水産研究本部

試験研究は今 No.348「『隔日給餌法って~』」(1998年6月19日)

試験研究は今 No.348「『隔日給餌法って?』」(1998年6月19日)

「隔日給餌法って?」

「魚を大きく成長させるには?」

  忙しくてこの紙面ですら読む時間のない人のために、この問いの答えと要約は「魚を効率良く、大きく成長させるには隔日給餌のような、間欠的に餌を与える方法が最良であり、毎日与えなくても大丈夫!」・・・です。

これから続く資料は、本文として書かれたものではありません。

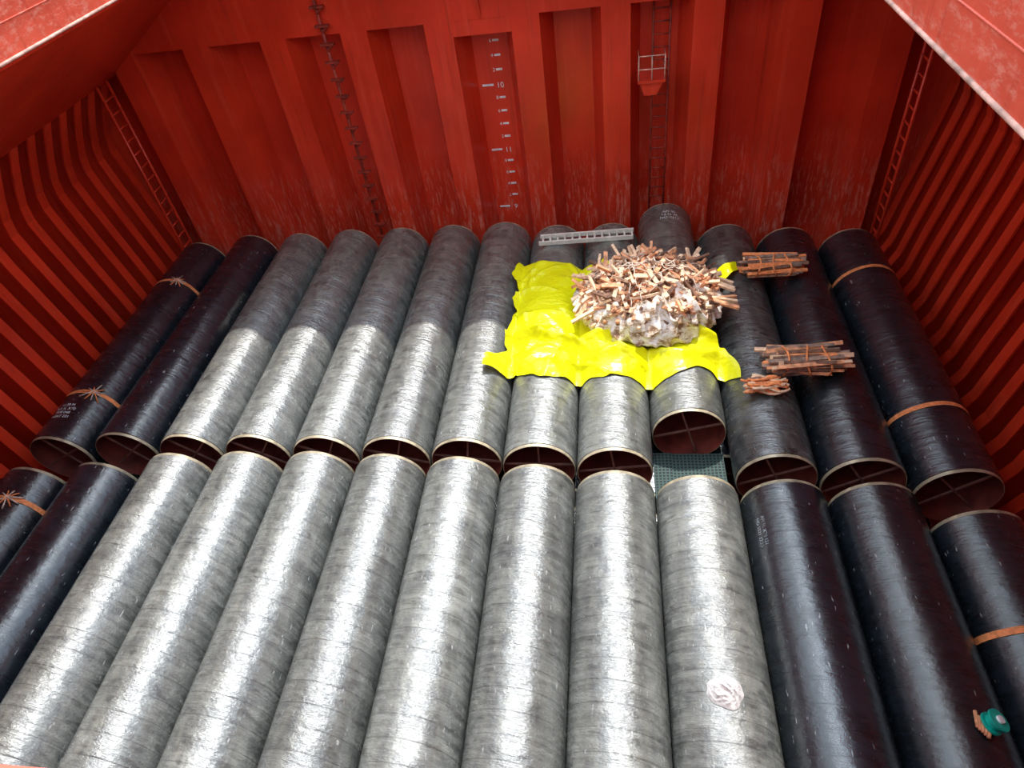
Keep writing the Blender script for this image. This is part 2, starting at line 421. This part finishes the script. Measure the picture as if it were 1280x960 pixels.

  さて、時間のある方、あるいは興味のある方は読み進めてください。誰しも魚を大きくさせるには「毎日、たくさん餌をあげれば良い」と言う人、思う人がほとんどではないでしょうか。確かに、与える餌の量が少ないと、魚の成長は鈍り、あるいは成長が停滞してしまいます。さらに餌が少ないと、終いには痩せて、あるいは途中で病気に罹って死んでしまうかもしれません。餌の量が極端に少ない場合は別にしても、これらの話からは「魚に餌を常に与えなければ大きくならない」という印象しか受けません。そんな理由がどうかはわかりませんが、今日では、魚に毎日餌を与えるのが当たり前となり、現在に至っています。養魚では、このように毎日与えることを基本に1日にどのくらいの量を、何回に分けて与えればいいのか等、様々に餌の研究がなされてきました。

「自然界の魚達は飽食状態?」

  この問いに対する答えは「いいえ」です。自然界の魚は、養魚の中における魚種には毎日餌は当たらず、いつも空腹状態に置かれています。しかし、養魚魚に負けず劣らず大きくなるのが自然界の魚達です。「なぜ、自然界の魚達は、毎日腹一杯食べていないのに大きく育つのか、もしこのことが本当ならば、養魚魚にもあてはまるのでは・・・」と思いつきで始まったのが隔日給餌試験なのです。

「飽食時の胃の中は?」

  魚の摂餌行動から飽食状態と判断した時の胃の中の餌がどのように消化されていくかを調べますと、24時間後に食べた餌がすべて消化されるわけではなく、48時間後(2日後)にもわずかですが残っています。一般的に胃の中で消化は行われても、栄養の吸収は行われないことから、吸収時におけるタイムロスはなく、1日置きの給餌(隔日給餌)でも十分に魚は成長することが予想されます。
    • 図1

「事業規模の結果は?」

  サクラマス親魚養成過程において、隔日給餌を実際に事業規模で試験した結果が図2です。○で示した低成長が盆正月もなく毎日欠かさず餌を与えた年です。一方、口で示した高成長が隔日給餌、正確には春から秋までは月、水、金の週3回、冬場の水温が下がる時期には月、木の週2回の変則的な隔日給餌を行った年です。従来、500グラムサイズの親魚しか作れませんでしたが、隔日給餌によって1000グラムサイズの親魚の生産が可能となりました。卵数も従来の600粒から1200粒以上となり、作業効率が格段に向上しました。さて、事業的には成功しましたが、この結果が本当に隔日給餌の効果なのかを判断し、人を納得させるためのより客観的データが必要です。そこで・・・。
    • 図2

「実験規模での結果は?」

  試験は角水槽を使って、サクラマス幼魚(体重30グラム)100尾を3ケ月間飼育しました。餌は通常のニジマス用配合餌料を用い、毎日1回、1日置き1回、1日置き2回、3日置き1回餌を与える給餌区を4区設定して、各給餌区の成長を追ってみました。結果は、毎日餌を与えた場合に比較して、1日置きに餌を与えたとしても成長になんら違いはなく、むしろ大きくなる傾向すら認められます。このように隔日給餌にしても成長は変わりません。太り具合(肥満度)も同様で、3日置きですら痩せることはなく、毎日餌を与えていた時と変わりません。また、与えた餌の量は、1日置きの方が毎日に比較し7パーセント程度少なく、餌料効率も毎日より1日置きより3日置きと高くなりました。即ち、「1日置き等の間欠給餌は少ない餌で効率良く大きく育つ」ことが明らかとなった訳です。
    • 図3

「少ない餌でどうして?」

  まず、考えたことは「食べた餌の栄養吸収量が違い、排泄された糞の中の栄養成分量が異なるのでは・・・」ということで調べた結果が下表です。糞に残ったタンパク質、脂肪量はいずれも毎日給餌で多く、給餌の仕方で栄養の吸収量に違いがあるようです。
    • 表
最後に、「隔日給餌とは自然界の魚の摂餌生態を考えた1日置きの節約型給餌法である」と記して、結びと致します。